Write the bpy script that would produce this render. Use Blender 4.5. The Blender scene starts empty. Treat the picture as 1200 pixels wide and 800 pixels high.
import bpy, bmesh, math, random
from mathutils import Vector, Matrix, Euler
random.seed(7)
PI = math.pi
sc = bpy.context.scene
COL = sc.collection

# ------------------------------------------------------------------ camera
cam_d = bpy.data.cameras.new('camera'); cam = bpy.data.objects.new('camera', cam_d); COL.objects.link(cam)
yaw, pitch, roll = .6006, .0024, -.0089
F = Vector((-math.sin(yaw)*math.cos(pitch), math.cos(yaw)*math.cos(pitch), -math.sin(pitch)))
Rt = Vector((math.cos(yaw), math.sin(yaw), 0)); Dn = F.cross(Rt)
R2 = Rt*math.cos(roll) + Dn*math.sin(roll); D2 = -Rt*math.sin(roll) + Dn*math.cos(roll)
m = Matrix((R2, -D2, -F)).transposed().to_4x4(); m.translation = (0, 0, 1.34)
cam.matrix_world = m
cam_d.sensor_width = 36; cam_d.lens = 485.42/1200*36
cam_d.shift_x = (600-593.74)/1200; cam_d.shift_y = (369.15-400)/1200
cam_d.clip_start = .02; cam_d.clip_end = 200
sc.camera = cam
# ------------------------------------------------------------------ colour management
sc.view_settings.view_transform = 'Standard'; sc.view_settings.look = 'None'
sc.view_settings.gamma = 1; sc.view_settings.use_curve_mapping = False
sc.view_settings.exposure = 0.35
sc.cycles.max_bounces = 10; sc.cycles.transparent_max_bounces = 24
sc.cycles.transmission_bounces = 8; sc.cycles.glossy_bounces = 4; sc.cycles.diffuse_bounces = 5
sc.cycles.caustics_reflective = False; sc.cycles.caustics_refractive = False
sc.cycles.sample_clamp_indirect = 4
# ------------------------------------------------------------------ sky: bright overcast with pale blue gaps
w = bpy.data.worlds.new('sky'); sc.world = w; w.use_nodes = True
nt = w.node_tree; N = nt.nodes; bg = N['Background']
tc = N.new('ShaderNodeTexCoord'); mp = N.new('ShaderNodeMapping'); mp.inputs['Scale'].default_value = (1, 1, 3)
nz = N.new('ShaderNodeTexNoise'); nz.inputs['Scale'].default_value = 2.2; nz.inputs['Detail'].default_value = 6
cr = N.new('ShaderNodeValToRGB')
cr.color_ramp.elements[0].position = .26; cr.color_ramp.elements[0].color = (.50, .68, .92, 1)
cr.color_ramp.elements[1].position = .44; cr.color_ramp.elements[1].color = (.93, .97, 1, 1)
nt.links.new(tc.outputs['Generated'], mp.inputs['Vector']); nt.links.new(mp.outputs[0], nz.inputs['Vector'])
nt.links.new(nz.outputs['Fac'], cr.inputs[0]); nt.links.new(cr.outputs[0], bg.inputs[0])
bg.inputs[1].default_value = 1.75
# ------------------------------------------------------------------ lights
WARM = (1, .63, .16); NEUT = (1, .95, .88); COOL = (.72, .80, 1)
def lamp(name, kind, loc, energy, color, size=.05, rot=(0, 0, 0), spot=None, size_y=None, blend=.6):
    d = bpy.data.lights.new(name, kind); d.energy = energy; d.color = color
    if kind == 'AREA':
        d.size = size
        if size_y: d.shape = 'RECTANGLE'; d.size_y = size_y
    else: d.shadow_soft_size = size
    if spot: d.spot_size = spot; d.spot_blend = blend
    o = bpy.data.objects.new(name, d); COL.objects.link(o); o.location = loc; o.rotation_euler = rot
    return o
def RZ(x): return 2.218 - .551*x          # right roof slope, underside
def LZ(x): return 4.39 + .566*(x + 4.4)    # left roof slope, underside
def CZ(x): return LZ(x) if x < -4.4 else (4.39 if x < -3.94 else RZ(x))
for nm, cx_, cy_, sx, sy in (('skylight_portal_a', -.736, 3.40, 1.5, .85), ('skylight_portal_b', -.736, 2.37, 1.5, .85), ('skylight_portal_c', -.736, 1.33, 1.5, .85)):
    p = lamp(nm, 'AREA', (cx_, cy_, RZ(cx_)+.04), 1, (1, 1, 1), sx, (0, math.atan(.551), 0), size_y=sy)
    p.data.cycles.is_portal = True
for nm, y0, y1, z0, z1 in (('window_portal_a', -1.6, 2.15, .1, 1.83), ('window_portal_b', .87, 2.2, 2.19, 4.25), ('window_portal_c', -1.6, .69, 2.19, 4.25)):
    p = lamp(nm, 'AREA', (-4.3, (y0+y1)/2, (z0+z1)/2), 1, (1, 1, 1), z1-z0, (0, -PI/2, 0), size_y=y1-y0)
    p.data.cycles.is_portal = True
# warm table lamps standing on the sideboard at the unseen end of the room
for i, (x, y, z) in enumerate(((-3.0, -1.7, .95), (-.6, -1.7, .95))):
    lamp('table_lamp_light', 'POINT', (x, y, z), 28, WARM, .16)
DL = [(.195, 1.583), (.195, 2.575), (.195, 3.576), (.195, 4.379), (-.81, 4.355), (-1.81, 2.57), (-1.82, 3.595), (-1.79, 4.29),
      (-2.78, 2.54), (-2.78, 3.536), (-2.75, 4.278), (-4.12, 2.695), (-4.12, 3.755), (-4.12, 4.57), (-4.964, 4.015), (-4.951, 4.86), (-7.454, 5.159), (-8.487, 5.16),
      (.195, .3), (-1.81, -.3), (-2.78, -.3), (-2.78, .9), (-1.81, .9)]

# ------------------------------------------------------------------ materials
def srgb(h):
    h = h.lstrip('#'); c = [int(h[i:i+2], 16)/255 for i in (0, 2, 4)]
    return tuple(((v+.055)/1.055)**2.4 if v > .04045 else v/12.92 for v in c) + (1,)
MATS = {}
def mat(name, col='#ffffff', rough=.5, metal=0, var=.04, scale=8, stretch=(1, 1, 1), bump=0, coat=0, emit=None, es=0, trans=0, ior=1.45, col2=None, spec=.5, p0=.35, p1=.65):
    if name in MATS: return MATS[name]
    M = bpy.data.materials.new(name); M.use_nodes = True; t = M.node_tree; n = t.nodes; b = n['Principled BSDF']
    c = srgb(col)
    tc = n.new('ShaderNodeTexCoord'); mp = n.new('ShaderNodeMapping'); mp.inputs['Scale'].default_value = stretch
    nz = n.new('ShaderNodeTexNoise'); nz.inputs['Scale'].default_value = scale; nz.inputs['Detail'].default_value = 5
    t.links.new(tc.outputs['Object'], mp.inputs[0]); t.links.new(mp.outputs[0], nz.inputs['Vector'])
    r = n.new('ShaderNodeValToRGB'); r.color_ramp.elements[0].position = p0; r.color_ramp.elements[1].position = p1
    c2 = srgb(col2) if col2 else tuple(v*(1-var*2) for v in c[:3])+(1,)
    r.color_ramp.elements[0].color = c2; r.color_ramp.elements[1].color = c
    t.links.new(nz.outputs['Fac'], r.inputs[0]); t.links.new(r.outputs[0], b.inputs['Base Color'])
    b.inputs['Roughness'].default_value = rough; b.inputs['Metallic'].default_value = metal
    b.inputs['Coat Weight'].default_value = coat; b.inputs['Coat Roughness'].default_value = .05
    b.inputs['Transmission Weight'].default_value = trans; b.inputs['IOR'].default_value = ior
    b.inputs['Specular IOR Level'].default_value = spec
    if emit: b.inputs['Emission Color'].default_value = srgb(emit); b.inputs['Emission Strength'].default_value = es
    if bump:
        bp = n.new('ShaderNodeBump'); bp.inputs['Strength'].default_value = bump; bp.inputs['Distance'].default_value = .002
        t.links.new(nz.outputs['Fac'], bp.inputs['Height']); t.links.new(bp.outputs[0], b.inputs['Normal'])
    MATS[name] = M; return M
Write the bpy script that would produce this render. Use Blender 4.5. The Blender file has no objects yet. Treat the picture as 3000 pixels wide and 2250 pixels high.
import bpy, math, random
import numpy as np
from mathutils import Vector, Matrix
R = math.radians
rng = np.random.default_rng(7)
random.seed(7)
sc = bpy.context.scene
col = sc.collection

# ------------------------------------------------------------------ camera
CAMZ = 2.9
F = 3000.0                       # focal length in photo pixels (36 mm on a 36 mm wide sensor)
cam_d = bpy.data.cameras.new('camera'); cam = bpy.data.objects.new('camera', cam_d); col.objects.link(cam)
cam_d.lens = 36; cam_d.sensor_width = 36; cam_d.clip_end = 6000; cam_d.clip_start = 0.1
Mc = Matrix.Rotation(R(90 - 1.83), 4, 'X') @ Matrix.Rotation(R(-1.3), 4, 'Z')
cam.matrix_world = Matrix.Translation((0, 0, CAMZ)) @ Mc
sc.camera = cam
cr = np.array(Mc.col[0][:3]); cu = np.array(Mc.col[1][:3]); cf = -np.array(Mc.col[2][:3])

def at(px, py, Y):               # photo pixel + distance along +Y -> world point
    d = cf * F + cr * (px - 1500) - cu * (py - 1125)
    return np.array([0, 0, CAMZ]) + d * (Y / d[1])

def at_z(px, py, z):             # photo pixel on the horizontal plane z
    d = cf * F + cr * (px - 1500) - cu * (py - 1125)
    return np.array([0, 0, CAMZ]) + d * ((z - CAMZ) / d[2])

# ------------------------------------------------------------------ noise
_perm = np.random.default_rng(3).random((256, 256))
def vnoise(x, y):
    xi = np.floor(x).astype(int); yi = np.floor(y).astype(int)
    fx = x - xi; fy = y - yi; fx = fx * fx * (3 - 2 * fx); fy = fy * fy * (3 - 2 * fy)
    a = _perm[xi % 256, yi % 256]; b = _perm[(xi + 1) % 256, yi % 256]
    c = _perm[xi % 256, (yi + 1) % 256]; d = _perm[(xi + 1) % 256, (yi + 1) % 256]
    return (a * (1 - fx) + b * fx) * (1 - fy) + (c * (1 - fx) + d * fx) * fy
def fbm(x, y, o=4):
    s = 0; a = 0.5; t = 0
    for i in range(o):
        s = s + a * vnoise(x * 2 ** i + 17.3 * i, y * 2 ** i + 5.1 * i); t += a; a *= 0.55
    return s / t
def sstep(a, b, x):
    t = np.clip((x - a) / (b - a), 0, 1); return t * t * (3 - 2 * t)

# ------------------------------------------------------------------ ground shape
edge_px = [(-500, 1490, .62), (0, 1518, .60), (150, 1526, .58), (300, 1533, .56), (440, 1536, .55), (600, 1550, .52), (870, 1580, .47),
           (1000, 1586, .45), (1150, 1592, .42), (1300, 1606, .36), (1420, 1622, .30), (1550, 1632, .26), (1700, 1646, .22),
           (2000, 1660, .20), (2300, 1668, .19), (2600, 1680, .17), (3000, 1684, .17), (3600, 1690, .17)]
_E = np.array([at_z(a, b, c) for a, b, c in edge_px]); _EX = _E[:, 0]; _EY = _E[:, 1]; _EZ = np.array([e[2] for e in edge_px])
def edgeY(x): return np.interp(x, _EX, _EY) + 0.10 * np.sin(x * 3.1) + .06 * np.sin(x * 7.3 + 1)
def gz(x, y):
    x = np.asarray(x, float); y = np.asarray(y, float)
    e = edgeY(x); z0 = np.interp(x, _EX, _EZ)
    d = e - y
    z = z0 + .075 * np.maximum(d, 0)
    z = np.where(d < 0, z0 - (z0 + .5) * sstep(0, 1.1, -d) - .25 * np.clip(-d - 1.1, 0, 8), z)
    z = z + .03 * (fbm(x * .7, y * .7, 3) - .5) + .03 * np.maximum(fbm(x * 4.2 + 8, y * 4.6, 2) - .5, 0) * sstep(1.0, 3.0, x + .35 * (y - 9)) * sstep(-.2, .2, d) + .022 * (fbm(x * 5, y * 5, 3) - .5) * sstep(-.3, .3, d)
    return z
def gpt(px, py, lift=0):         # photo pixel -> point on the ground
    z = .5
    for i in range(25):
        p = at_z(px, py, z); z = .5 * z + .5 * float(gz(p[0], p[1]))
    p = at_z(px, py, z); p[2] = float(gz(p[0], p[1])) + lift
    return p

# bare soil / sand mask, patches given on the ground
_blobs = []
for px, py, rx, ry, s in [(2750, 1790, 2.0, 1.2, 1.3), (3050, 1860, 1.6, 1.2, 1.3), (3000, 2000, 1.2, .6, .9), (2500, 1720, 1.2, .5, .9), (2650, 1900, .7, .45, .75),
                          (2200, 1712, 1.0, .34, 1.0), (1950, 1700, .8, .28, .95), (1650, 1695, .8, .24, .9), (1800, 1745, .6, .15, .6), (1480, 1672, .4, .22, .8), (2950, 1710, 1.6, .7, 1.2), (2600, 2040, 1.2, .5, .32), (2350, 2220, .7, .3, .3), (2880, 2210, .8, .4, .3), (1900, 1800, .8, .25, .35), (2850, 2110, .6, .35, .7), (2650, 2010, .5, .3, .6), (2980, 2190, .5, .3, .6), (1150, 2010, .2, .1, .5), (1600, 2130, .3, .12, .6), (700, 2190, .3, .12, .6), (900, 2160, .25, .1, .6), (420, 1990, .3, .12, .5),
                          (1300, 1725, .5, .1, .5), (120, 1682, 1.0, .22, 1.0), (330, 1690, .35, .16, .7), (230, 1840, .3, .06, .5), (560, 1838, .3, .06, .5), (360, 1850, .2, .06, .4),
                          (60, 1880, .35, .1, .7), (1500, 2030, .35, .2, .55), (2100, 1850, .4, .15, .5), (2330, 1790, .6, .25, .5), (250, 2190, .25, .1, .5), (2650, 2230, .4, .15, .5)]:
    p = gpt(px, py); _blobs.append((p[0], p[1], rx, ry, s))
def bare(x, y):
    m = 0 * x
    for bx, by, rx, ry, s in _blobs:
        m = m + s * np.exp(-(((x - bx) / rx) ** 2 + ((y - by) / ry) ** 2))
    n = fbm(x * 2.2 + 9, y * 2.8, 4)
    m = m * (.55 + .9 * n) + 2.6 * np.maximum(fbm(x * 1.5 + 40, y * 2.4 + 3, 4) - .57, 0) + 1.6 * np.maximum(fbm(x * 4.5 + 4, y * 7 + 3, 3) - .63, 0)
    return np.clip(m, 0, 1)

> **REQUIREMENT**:
Search the records for the string "Write" and return every line in which it occurs.

> **FINISHED TASK**:
Write the bpy script that would produce this render. Use Blender 4.5. The Blender scene starts empty. Treat the picture as 1200 pixels wide and 800 pixels high.
Write the bpy script that would produce this render. Use Blender 4.5. The Blender file has no objects yet. Treat the picture as 3000 pixels wide and 2250 pixels high.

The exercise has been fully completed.